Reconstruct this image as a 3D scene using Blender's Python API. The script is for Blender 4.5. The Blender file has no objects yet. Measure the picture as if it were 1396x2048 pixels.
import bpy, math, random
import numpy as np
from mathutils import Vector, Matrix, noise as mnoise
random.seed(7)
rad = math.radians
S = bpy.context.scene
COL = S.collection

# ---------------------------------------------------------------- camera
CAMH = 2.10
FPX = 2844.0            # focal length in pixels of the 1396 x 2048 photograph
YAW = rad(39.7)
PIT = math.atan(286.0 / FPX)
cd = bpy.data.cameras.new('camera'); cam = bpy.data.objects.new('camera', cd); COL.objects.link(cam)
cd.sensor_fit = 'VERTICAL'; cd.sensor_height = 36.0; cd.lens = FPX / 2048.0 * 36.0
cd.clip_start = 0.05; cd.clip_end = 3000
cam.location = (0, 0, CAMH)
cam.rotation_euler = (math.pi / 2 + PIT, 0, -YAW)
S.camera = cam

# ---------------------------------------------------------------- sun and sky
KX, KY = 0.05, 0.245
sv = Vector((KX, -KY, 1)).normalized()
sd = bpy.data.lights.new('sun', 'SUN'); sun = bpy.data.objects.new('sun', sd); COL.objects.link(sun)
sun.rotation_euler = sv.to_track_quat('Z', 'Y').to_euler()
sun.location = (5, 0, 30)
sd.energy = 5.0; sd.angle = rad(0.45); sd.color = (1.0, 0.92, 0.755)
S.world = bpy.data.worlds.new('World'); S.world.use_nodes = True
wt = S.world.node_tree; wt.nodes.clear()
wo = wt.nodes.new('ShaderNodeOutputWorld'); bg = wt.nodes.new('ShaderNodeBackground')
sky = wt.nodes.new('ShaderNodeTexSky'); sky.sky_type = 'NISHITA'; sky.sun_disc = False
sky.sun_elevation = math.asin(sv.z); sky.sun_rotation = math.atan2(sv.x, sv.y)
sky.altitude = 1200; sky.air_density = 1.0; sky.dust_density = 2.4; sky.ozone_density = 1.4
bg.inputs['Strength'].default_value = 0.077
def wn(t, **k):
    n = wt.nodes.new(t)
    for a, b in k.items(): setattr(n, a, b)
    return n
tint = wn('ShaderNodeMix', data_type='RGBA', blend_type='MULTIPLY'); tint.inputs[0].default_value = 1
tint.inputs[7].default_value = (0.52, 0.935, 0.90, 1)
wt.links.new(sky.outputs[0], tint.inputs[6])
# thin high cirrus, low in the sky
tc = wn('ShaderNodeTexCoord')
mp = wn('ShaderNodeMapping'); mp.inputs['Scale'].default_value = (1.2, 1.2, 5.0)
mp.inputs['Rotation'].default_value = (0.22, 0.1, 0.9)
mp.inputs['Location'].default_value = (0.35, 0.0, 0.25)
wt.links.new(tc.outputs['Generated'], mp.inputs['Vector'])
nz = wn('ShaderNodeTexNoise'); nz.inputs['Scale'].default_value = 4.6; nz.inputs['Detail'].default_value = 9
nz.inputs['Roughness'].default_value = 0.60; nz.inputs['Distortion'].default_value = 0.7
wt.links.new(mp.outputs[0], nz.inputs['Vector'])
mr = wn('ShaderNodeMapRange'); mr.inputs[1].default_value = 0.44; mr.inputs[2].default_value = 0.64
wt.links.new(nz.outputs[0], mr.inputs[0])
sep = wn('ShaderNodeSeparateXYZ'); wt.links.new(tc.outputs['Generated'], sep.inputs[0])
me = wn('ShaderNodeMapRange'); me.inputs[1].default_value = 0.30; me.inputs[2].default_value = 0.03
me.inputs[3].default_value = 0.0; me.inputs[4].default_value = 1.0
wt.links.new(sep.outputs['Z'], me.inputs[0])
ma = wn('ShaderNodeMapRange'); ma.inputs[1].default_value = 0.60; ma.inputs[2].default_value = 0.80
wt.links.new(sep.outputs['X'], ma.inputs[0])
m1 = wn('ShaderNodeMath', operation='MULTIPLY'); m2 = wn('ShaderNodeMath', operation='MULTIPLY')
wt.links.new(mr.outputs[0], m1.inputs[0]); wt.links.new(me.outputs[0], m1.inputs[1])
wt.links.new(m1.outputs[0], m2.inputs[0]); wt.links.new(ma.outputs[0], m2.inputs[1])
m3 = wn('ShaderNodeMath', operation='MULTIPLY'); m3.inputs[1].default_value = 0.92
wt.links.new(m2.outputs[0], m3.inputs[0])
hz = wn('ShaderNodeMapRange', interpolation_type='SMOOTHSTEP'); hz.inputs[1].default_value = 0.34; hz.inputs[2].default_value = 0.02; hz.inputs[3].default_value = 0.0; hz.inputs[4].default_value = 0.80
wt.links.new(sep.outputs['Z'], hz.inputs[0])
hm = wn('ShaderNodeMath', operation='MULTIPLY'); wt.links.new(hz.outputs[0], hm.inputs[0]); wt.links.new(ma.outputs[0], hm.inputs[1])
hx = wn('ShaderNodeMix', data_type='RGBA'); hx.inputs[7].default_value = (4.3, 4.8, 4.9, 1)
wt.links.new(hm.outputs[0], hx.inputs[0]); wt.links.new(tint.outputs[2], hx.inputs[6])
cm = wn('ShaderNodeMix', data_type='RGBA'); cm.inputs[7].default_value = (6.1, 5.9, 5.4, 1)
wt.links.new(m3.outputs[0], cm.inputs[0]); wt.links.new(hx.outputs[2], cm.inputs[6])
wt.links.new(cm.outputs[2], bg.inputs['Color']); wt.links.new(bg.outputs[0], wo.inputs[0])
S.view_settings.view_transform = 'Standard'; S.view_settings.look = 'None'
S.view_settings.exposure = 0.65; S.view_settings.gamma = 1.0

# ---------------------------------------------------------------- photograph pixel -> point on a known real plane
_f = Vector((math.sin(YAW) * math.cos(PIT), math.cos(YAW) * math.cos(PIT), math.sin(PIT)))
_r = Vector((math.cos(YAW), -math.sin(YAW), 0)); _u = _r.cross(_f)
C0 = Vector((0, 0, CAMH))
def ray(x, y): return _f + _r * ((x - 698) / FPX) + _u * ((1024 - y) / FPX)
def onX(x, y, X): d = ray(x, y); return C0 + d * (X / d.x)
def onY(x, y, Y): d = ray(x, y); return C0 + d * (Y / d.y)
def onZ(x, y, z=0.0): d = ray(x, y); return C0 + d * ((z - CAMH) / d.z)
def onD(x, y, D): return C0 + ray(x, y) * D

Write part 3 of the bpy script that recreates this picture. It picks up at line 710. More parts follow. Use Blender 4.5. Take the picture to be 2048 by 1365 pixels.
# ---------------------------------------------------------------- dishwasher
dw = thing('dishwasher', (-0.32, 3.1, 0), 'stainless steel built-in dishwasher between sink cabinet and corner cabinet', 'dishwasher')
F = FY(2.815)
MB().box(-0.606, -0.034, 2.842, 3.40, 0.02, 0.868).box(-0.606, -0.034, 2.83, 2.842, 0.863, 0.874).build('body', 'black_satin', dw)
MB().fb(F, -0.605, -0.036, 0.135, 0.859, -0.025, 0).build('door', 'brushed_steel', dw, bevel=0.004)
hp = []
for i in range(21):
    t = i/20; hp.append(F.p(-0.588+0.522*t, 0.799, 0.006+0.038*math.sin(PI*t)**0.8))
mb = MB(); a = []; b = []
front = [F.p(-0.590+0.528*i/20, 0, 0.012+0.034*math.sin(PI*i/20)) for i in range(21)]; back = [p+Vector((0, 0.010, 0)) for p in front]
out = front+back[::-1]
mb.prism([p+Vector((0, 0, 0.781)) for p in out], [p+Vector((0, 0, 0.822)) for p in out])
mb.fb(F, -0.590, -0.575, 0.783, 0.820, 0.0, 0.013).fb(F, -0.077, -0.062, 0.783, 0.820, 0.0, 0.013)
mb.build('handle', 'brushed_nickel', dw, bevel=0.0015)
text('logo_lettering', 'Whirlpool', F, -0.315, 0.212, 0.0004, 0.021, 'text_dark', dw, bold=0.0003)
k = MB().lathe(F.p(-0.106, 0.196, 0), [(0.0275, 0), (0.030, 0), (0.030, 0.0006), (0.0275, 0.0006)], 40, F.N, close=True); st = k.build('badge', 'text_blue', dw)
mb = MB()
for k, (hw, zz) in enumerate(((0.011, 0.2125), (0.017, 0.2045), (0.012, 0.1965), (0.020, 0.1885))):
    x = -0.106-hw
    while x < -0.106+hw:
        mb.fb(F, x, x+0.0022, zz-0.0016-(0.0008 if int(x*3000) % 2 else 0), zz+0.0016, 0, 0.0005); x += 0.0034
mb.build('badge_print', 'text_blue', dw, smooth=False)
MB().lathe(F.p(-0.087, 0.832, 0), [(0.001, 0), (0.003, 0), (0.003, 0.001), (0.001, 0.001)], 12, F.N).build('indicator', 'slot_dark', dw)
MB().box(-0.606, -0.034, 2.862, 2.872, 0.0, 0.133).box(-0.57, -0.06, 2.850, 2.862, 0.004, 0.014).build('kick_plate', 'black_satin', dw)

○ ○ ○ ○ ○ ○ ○

• _Request_: Only the lines from the opening of the material through the line with "S.camera = cam" should be echoed, exactly as written.

• _The answer_:
Reconstruct this image as a 3D scene using Blender's Python API. The script is for Blender 4.5. The Blender file has no objects yet. Measure the picture as if it were 1396x2048 pixels.
import bpy, math, random
import numpy as np
from mathutils import Vector, Matrix, noise as mnoise
random.seed(7)
rad = math.radians
S = bpy.context.scene
COL = S.collection

# ---------------------------------------------------------------- camera
CAMH = 2.10
FPX = 2844.0            # focal length in pixels of the 1396 x 2048 photograph
YAW = rad(39.7)
PIT = math.atan(286.0 / FPX)
cd = bpy.data.cameras.new('camera'); cam = bpy.data.objects.new('camera', cd); COL.objects.link(cam)
cd.sensor_fit = 'VERTICAL'; cd.sensor_height = 36.0; cd.lens = FPX / 2048.0 * 36.0
cd.clip_start = 0.05; cd.clip_end = 3000
cam.location = (0, 0, CAMH)
cam.rotation_euler = (math.pi / 2 + PIT, 0, -YAW)
S.camera = cam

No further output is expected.